• Available data:
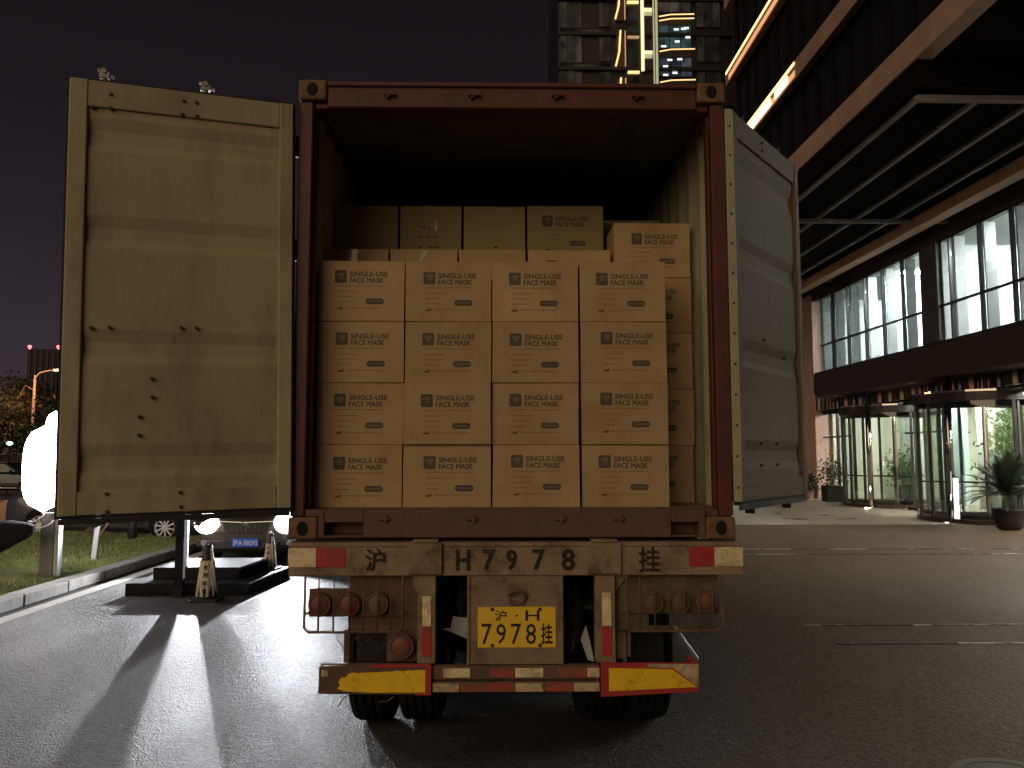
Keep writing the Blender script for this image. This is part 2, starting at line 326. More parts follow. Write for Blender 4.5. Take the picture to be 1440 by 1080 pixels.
# ------------------------------------------------------------------ shipping container
CX0, CX1, CY0, CY1, CZ0, CZ1 = -1.14, 1.30, 4.36, 16.55, 1.39, 3.975
FL = 1.545
CT = empty('shipping_container', (.08, CY0, CZ0), label='open rust red shipping container full of cardboard cartons on the trailer', cat='shipping container')
o3 = (.08, CY0, CZ0)
for x0, x1 in ((CX0, CX0 + .085), (CX1 - .085, CX1)):
    s_ = -1 if x0 < 0 else 1
    m_ = MB(o3); m_.box(x0 + .004, x1 - .004, CY0 + .012, CY0 + .13, CZ0 + .118, CZ1 - .118)
    xi = x1 - .004 if s_ < 0 else x0 + .004
    m_.box(xi, xi - s_ * .012, CY0 + .055, CY0 + .13, CZ0 + .16, CZ1 - .17)
    m_.build('corner_post', rust, CT, bevel=.008)
def casting(x0, x1, y0, y1, z0, z1):
    m_ = MB(o3); m_.box(x0, x1, y0, y1, z0, z1)
    o = m_.build('corner_casting', rustcast, CT, bevel=.014, seg=2)
    h = MB(o3); xc, zc = (x0 + x1) / 2, (z0 + z1) / 2; pts = []
    if y0 < CY0 + 1:
        h.k = 0
        for r, y in ((.039, y0 - .002),):
            n = 20; vs = [(xc + r * .8 * math.cos(2 * math.pi * i / n), y, zc + r * math.sin(2 * math.pi * i / n)) for i in range(n)]
            vs += [(a_ , y0 - .0005, b_) for a_, _, b_ in vs]
            h.add(vs, [tuple(range(n))] + [(i, (i + 1) % n, n + (i + 1) % n, n + i) for i in range(n)])
        h.build('hole_shade_disc', mat('hole_shade', (.004, .003, .003), .9), o)  # flat dark disc paints the shade inside the hole
    return o
for x0, x1 in ((CX0 - .002, CX0 + .160), (CX1 - .160, CX1 + .002)):
    for y0, y1 in ((CY0 - .012, CY0 + .166), (CY1 - .166, CY1 + .012)):
        casting(x0, x1, y0, y1, CZ1 - .116, CZ1 + .004); casting(x0, x1, y0, y1, CZ0 - .004, CZ0 + .116)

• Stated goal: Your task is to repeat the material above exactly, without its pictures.

• Solution for this problem:
Keep writing the Blender script for this image. This is part 2, starting at line 326. More parts follow. Write for Blender 4.5. Take the picture to be 1440 by 1080 pixels.
# ------------------------------------------------------------------ shipping container
CX0, CX1, CY0, CY1, CZ0, CZ1 = -1.14, 1.30, 4.36, 16.55, 1.39, 3.975
FL = 1.545
CT = empty('shipping_container', (.08, CY0, CZ0), label='open rust red shipping container full of cardboard cartons on the trailer', cat='shipping container')
o3 = (.08, CY0, CZ0)
for x0, x1 in ((CX0, CX0 + .085), (CX1 - .085, CX1)):
    s_ = -1 if x0 < 0 else 1
    m_ = MB(o3); m_.box(x0 + .004, x1 - .004, CY0 + .012, CY0 + .13, CZ0 + .118, CZ1 - .118)
    xi = x1 - .004 if s_ < 0 else x0 + .004
    m_.box(xi, xi - s_ * .012, CY0 + .055, CY0 + .13, CZ0 + .16, CZ1 - .17)
    m_.build('corner_post', rust, CT, bevel=.008)
def casting(x0, x1, y0, y1, z0, z1):
    m_ = MB(o3); m_.box(x0, x1, y0, y1, z0, z1)
    o = m_.build('corner_casting', rustcast, CT, bevel=.014, seg=2)
    h = MB(o3); xc, zc = (x0 + x1) / 2, (z0 + z1) / 2; pts = []
    if y0 < CY0 + 1:
        h.k = 0
        for r, y in ((.039, y0 - .002),):
            n = 20; vs = [(xc + r * .8 * math.cos(2 * math.pi * i / n), y, zc + r * math.sin(2 * math.pi * i / n)) for i in range(n)]
            vs += [(a_ , y0 - .0005, b_) for a_, _, b_ in vs]
            h.add(vs, [tuple(range(n))] + [(i, (i + 1) % n, n + (i + 1) % n, n + i) for i in range(n)])
        h.build('hole_shade_disc', mat('hole_shade', (.004, .003, .003), .9), o)  # flat dark disc paints the shade inside the hole
    return o
for x0, x1 in ((CX0 - .002, CX0 + .160), (CX1 - .160, CX1 + .002)):
    for y0, y1 in ((CY0 - .012, CY0 + .166), (CY1 - .166, CY1 + .012)):
        casting(x0, x1, y0, y1, CZ1 - .116, CZ1 + .004); casting(x0, x1, y0, y1, CZ0 - .004, CZ0 + .116)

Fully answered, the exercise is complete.